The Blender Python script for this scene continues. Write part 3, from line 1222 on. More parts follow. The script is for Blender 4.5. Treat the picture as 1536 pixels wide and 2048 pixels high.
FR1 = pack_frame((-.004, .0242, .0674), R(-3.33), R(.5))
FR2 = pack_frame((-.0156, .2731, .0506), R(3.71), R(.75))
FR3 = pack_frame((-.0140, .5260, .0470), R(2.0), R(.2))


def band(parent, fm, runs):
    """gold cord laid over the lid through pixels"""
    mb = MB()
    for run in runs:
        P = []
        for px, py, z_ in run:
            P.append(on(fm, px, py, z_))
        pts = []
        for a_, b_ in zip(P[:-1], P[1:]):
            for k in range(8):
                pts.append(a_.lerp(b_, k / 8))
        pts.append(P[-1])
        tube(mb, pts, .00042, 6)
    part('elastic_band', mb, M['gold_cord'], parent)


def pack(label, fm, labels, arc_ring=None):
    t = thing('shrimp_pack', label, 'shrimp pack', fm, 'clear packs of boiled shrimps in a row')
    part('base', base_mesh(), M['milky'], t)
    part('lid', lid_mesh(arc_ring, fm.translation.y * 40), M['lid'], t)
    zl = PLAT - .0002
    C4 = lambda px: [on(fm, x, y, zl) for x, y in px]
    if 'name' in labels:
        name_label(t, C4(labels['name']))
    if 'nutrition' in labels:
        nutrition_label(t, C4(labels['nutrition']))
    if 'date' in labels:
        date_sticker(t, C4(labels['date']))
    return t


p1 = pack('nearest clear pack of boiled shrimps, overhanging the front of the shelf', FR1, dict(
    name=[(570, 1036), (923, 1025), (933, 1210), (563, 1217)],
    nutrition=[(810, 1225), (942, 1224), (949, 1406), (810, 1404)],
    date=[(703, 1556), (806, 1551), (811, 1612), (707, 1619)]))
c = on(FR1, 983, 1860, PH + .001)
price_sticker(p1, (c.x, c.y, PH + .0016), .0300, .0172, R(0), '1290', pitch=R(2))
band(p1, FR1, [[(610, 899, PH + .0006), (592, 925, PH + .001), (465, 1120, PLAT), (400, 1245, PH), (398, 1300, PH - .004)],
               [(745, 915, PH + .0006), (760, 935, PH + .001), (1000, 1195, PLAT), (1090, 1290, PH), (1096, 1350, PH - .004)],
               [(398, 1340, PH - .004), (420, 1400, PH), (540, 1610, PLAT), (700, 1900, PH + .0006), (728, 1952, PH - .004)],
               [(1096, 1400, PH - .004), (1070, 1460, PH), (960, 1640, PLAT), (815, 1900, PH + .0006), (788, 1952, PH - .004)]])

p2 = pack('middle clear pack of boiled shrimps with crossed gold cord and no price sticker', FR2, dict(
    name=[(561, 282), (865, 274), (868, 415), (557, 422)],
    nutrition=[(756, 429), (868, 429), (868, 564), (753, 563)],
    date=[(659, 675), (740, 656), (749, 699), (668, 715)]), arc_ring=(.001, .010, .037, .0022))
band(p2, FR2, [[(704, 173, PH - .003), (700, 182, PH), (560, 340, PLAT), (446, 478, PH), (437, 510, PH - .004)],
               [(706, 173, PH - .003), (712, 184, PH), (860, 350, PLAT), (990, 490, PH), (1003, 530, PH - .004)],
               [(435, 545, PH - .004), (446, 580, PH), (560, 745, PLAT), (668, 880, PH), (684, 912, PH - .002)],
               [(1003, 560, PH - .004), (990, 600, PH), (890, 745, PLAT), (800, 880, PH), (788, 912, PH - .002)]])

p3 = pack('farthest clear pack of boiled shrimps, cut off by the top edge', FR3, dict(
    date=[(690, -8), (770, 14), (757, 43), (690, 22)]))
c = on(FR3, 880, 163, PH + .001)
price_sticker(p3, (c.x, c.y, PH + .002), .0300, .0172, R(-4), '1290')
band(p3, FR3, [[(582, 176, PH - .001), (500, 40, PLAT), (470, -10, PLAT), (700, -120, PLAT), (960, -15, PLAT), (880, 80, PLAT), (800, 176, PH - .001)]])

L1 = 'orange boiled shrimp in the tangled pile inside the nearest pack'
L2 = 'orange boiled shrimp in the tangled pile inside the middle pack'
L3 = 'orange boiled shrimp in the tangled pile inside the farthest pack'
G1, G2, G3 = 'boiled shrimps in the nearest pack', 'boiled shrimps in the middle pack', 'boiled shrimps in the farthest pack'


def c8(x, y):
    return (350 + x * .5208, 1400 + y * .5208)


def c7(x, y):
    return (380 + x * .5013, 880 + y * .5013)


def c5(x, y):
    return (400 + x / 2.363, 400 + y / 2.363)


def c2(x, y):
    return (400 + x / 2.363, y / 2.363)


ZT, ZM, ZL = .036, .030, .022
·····
Pick out lines containing the word "pixels", each one as written.

EXERCISE RESULT
The Blender Python script for this scene continues. Write part 3, from line 1222 on. More parts follow. The script is for Blender 4.5. Treat the picture as 1536 pixels wide and 2048 pixels high.
    """gold cord laid over the lid through pixels"""